Fraud & Whistleblowing – How Genuine are Whistleblowers & How Complex are Laws

In India, Whistle blower complaint has been diverse. Whistle-blowing complaints has been of various kind not just reporting of fraud – viz unethical behavior by individual or group of individuals against company or other individuals, operational challenges, corrupt practices etc. Many a times these compliant have been personal grudges against the Company / individuals which needs to be settled through arbitration, civil dispute resolution mechanism. Considering Indian business experience, Definition of “Whistle blower complaints” may be comprehensively provided where it may cover complaints only where there is fraud on or by the company and involve a significant financial loss to counter party.

The Securities and Exchange Commission announced awards totalling more than $28 million to Seven  people whose information and cooperation resulted in a successful SEC enforcement action during December 2023.

Payments to whistleblowers are made from an investor protection fund created by the United States Congress and funded completely by penalties paid to the SEC by securities law offenders.

When whistleblowers voluntarily give the SEC with original, timely, and reliable information that leads to a successful enforcement action, they may be eligible for a reward.

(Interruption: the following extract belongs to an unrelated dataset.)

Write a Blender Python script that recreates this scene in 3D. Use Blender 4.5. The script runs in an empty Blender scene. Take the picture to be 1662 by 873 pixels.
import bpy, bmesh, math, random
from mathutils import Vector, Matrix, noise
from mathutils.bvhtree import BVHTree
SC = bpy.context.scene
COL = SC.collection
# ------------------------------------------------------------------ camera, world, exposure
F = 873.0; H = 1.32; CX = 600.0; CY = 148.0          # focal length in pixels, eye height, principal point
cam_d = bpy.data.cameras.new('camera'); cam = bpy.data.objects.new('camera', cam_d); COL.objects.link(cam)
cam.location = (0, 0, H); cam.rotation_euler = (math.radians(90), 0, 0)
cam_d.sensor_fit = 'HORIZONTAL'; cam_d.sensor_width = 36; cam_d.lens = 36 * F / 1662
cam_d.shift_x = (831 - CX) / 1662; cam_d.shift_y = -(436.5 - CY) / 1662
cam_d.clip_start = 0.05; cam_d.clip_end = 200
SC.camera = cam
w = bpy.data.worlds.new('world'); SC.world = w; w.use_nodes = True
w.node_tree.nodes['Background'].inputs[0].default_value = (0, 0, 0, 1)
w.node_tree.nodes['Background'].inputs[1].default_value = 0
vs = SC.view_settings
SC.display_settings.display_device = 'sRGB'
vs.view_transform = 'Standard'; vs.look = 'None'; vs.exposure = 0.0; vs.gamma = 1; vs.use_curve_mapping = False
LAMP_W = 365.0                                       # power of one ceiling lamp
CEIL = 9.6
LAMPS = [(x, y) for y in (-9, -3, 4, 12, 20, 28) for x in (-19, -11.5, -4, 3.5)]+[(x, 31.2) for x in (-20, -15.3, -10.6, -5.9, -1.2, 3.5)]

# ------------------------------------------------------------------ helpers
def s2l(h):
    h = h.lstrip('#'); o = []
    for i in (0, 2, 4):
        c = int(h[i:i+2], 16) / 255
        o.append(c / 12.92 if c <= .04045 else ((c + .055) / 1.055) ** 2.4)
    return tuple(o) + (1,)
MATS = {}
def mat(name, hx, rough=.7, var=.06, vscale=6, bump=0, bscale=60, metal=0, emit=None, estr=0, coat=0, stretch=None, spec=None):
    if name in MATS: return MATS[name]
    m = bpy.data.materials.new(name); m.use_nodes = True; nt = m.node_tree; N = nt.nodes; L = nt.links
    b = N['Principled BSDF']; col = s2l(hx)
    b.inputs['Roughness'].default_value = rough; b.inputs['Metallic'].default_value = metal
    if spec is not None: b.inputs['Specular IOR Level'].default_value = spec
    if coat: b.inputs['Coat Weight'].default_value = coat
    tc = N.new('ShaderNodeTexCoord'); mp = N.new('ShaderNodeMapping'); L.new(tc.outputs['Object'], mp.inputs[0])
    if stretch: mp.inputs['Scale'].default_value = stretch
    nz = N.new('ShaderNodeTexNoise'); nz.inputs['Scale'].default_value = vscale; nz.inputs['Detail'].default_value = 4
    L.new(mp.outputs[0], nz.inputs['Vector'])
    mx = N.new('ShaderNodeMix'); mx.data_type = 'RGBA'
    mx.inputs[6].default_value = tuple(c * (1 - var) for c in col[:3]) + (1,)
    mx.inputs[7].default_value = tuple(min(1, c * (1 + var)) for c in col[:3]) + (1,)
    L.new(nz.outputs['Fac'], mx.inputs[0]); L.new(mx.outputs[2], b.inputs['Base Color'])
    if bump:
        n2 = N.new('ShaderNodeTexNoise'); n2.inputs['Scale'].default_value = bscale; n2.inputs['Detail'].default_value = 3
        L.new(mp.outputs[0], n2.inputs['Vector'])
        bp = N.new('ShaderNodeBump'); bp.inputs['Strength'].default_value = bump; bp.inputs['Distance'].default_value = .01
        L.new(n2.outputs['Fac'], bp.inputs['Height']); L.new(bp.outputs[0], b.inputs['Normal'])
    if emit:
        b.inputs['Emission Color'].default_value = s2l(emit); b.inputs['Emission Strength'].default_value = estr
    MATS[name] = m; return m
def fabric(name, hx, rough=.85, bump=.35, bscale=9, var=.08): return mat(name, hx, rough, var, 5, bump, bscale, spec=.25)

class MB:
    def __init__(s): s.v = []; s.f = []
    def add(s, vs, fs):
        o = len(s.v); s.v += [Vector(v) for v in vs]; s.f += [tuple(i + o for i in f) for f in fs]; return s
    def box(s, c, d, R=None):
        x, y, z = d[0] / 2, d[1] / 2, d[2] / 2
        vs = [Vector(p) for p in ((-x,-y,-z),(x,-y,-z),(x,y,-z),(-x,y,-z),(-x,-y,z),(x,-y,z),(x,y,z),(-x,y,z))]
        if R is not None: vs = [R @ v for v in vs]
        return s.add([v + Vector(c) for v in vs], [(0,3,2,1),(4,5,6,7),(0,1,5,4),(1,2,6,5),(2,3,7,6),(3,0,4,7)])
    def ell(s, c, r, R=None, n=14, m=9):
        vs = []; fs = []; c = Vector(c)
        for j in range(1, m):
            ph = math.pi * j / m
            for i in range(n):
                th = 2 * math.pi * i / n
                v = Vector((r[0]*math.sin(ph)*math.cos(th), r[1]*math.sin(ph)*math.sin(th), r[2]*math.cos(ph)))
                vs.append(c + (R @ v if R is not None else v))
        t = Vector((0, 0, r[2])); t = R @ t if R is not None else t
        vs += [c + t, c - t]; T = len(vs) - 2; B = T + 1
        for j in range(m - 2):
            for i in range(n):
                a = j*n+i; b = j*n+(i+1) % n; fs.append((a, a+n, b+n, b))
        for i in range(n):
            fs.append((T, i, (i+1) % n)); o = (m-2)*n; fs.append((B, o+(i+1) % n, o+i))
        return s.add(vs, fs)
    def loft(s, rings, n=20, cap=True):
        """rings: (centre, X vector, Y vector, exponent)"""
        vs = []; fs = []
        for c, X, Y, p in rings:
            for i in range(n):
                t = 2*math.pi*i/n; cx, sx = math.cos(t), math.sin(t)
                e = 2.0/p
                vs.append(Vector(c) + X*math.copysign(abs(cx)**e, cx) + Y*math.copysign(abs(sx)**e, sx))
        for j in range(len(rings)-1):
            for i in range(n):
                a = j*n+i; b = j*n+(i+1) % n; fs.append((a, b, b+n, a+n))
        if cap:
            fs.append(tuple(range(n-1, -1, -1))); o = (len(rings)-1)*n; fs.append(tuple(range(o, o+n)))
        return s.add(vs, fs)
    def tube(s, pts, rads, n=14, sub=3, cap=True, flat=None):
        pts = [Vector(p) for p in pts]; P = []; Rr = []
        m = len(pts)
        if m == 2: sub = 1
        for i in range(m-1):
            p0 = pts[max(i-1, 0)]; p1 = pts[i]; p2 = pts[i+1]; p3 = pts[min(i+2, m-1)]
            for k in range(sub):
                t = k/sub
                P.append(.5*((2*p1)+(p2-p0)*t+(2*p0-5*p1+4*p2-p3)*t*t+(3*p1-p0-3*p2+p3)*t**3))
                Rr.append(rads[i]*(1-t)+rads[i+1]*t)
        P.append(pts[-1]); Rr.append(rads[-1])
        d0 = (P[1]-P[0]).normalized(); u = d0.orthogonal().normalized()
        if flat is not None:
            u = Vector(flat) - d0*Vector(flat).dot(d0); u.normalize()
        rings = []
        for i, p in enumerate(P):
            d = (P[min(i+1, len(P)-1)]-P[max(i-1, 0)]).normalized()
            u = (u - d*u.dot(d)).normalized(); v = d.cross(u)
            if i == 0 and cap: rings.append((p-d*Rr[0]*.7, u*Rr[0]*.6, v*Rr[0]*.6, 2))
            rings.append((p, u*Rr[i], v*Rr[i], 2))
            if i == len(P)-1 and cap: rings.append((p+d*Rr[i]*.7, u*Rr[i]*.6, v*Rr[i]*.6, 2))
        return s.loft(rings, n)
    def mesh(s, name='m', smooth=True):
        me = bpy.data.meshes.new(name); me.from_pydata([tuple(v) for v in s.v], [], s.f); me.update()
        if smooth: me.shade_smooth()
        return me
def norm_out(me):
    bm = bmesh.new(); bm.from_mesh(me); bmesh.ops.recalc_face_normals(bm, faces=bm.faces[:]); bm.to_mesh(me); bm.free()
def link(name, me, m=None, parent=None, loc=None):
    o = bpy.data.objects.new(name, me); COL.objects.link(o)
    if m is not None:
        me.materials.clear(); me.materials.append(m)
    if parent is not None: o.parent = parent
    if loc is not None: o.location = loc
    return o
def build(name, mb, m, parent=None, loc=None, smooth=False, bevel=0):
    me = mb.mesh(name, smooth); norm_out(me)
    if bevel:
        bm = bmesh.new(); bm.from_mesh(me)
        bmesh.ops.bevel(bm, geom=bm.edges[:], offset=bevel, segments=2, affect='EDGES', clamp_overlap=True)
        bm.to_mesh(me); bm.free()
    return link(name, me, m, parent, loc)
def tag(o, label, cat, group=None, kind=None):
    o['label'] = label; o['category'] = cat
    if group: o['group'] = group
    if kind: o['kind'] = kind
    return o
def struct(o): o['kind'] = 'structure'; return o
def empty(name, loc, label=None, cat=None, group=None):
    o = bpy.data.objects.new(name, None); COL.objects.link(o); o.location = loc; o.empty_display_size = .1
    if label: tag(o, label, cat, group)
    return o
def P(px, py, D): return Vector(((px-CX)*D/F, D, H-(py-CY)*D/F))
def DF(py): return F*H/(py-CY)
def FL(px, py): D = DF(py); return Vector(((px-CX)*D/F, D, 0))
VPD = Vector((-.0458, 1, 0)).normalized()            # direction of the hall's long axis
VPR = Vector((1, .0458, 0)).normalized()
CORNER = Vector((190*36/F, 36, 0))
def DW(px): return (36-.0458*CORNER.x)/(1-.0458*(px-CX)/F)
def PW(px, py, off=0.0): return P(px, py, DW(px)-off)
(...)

When monetary punishments reach $1 million, whistleblower rewards in the United States can vary from 10% to 30% of the money collected.

According to the Dodd-Frank Act, the SEC preserves whistleblower confidentially and does not divulge any material that may expose a whistleblower’s identity.

In India, there too have been multiple instances of corporate failures, some of them alleged as fraud or scams. The regulators and investigating agencies noted that early warnings may have assisted in reducing financial loss, and hence enhanced disclosures norms were laid down in CARO 2020.

The Auditing and Assurance Standards Board (AASB) of Institute of Chartered accountants of India in 2016 issued a series of new/revised standards on auditor reporting comprising various Standards on auditing’s for “Communicating Key Audit Matters in the Independent Auditor’s Report”. SA 701  is mandatory in the case of audit of listed entities and casted new reporting requirement on auditors of listed entities for communicating key audit matters in their audit reports.

The revisions of auditing standards and implementations of SA- 701 on communication of key audit matters made India comparable to global auditing standard. The purpose of communicating key audit matters (KAM) was to enhance the communicative value of the auditor’s report by providing greater transparency about the audit that was performed. Communicating key audit matters provides additional information to intended users of the financial statements to assist them in understanding those matters that, in the auditor’s professional judgment, were of most significance in the audit of the financial statements of the current period. Communicating key audit matters also helped users of the Fianncial Statement, in understanding the entity and areas of significant management judgment in the audited financial statements.

In India, Whistle blower complaint has been diverse. Whistle-blowing complaints has been of various kind not just reporting of fraud – viz unethical behavior by individual or group of individuals against company or other individuals, operational challenges, corrupt practices etc. Many a times these compliant have been personal grudges against the Company / individuals which needs to be settled through arbitration, civil dispute resolution mechanism. Considering Indian business experience, Definition of “Whistle blower complaints” may be comprehensively provided where it may cover complaints only where there is fraud on or by the company and involve a significant financial loss to counter party. This will help in providing the information to auditors only with respect to financial frauds and not otherwise.

A monetary threshold limit may be provided considering the size and scale of the company and the same may be segregated based on revenue, profit and / or net worth of the company. This will avoid an unnecessary burden on company as well as the auditors to report & consider the immaterial complaints.